At Portland State, York specializes in developing algorithms and codes for computing applications in signal and image processing as well as in crystallography and spectroscopy.  He also focuses on using geometric algebra to solve problems in graph theory. York, who is in his first year at Portland State, expects to collaborate with officials in the Portland city school system on developing software tutorial programs in high school mathematics that will work on wireless computing devices. 
“PSU has an African American president, Dan Bernstine. This means that there is someone at the top of the institution with more than a passing familiarity with the issues. PSU also has a very active Graduate School of Education and the nation’s oldest continuously active School of Urban Studies and Planning, which provide extensive opportunities for collaboration and connection with national IAAEC projects,” he says.
A stint at the National Science Foundation in the early 1990s proved instrumental in getting York to focus on digital divide issues.

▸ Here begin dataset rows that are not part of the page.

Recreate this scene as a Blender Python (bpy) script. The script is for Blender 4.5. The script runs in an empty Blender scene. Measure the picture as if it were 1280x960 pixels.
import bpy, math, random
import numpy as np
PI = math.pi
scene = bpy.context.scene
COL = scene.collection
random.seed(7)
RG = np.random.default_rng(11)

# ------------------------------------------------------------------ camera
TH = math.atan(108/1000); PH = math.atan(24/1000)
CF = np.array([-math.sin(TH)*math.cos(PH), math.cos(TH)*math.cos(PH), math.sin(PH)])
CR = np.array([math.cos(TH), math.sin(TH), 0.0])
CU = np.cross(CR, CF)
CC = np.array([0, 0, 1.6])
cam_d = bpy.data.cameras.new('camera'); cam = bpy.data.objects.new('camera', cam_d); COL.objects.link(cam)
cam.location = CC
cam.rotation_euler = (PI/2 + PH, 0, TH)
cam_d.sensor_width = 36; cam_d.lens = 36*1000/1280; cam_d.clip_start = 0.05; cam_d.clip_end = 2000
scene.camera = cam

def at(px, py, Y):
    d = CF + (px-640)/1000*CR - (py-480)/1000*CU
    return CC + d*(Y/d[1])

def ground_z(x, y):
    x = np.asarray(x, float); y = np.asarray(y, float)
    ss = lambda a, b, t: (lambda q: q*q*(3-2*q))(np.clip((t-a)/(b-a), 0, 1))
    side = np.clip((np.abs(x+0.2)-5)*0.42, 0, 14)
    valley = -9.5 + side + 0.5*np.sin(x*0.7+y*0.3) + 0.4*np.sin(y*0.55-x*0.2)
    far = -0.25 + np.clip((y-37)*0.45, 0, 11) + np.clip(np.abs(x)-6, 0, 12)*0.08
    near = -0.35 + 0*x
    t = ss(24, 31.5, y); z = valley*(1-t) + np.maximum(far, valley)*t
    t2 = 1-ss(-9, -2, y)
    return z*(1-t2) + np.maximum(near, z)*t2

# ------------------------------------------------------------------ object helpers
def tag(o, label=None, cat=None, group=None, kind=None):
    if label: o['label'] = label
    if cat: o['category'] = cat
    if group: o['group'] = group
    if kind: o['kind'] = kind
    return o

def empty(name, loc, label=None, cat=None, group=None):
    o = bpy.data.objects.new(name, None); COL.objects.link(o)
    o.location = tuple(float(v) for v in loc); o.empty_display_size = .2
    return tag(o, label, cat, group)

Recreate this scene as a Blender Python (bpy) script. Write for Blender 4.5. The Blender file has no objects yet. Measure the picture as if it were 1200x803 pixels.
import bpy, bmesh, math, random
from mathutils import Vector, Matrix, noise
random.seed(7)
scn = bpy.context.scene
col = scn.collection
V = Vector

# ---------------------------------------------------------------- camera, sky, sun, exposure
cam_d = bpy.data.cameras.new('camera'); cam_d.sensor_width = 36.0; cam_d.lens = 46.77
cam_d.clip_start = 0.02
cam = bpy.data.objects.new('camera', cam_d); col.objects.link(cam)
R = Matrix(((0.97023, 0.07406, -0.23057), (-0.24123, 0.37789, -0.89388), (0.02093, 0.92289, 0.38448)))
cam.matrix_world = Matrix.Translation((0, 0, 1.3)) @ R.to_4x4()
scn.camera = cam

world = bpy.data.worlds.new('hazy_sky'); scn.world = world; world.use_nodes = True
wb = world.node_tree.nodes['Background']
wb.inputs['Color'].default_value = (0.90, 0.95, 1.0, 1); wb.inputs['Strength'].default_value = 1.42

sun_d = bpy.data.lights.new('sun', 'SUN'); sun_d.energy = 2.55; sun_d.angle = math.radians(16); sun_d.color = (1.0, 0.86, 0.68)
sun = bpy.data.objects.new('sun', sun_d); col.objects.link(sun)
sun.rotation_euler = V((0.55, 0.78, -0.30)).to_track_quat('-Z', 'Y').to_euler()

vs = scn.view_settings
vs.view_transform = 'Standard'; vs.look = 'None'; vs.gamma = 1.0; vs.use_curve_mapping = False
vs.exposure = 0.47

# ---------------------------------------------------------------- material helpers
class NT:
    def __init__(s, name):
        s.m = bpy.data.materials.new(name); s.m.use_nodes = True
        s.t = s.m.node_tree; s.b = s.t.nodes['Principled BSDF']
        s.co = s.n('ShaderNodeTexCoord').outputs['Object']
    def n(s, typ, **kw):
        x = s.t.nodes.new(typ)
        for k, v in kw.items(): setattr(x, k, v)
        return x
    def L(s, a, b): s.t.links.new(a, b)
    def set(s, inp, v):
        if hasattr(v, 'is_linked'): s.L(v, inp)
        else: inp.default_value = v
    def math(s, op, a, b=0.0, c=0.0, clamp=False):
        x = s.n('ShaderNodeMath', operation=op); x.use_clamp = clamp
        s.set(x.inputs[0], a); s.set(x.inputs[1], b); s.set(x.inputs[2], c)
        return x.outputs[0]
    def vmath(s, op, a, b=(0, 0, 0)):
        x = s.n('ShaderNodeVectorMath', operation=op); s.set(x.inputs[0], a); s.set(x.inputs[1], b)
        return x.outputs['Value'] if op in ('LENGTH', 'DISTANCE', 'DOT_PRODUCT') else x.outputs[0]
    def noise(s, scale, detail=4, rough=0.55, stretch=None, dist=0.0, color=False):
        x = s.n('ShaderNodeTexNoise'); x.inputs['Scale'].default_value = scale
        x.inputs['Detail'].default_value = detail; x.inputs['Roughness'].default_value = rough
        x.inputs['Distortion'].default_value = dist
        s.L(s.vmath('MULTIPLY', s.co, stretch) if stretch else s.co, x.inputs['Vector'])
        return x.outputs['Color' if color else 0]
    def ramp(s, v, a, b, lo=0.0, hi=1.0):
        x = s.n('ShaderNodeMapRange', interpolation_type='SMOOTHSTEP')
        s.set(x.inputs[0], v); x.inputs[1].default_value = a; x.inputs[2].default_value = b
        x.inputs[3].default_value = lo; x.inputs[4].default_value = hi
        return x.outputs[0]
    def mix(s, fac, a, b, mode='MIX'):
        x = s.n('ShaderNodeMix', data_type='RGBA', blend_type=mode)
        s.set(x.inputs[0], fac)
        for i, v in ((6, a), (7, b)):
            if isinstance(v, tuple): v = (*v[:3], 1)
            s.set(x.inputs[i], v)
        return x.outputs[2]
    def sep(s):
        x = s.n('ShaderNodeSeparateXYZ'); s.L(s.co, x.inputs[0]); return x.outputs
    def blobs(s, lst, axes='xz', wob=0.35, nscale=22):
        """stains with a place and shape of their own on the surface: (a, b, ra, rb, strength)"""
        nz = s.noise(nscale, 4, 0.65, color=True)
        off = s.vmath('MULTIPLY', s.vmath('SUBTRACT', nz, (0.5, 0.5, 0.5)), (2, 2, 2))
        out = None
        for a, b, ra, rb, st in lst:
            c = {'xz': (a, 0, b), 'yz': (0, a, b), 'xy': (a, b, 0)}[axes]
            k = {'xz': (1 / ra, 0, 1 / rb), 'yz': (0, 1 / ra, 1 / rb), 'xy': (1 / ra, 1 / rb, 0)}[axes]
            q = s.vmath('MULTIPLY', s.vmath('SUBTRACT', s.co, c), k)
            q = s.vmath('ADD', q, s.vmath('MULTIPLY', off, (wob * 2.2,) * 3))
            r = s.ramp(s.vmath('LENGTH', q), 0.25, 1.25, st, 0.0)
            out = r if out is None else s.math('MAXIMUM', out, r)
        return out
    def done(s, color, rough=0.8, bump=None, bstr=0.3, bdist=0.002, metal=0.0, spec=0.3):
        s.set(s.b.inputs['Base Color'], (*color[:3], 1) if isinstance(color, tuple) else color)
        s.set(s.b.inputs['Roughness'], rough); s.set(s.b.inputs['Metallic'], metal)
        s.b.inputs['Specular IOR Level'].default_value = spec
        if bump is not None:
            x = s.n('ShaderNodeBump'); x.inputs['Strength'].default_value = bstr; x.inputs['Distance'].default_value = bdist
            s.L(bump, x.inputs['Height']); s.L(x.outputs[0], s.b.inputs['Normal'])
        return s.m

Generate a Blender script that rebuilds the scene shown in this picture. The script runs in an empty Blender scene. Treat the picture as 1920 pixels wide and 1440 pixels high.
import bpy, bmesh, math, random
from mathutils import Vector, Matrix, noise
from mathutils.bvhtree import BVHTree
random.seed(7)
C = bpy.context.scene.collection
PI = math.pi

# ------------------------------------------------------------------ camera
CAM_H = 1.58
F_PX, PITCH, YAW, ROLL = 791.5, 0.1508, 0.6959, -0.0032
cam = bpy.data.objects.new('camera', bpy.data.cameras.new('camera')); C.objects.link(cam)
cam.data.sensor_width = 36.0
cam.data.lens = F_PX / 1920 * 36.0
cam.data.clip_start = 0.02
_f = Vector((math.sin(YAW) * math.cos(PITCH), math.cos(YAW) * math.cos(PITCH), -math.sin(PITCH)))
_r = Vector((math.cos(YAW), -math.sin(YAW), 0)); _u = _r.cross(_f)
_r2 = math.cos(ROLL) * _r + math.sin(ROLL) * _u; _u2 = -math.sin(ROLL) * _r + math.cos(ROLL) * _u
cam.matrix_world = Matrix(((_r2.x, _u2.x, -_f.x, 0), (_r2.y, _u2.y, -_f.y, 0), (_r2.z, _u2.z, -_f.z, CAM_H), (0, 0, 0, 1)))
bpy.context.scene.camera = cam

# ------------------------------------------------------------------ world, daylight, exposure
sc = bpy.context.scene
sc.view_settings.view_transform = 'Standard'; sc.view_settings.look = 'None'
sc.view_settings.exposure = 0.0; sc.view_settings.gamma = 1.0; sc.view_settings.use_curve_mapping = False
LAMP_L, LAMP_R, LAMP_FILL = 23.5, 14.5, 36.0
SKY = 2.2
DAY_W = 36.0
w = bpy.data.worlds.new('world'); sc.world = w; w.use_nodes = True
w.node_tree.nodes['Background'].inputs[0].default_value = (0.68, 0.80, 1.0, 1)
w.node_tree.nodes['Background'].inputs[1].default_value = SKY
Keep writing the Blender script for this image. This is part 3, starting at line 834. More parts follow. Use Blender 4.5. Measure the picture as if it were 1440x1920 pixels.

While he says that the “digital divide is just the most recent manifestation of the economic and educational divides that have existed for years,” the issue “began to seriously matter to me back in 1990 while I was at NSF.
“I ran a computer contest at the Benjamin Banneker High School in Washington, D.C., and around the same time I had occasion to visit Thomas Jefferson High School (in Fairfax County, Va.). The difference in facilities was astounding. Thomas Jefferson had a supercomputer, advanced workstations and labs donated by AT&T, Hewlett Packard, IBM and others. Banneker had a small number of archaic PCs,” York notes.
York says it’s critical to “fight now to develop a generation of people who believe in African American creation and ownership of technology” before low expectations become ingrained in how Blacks see technology.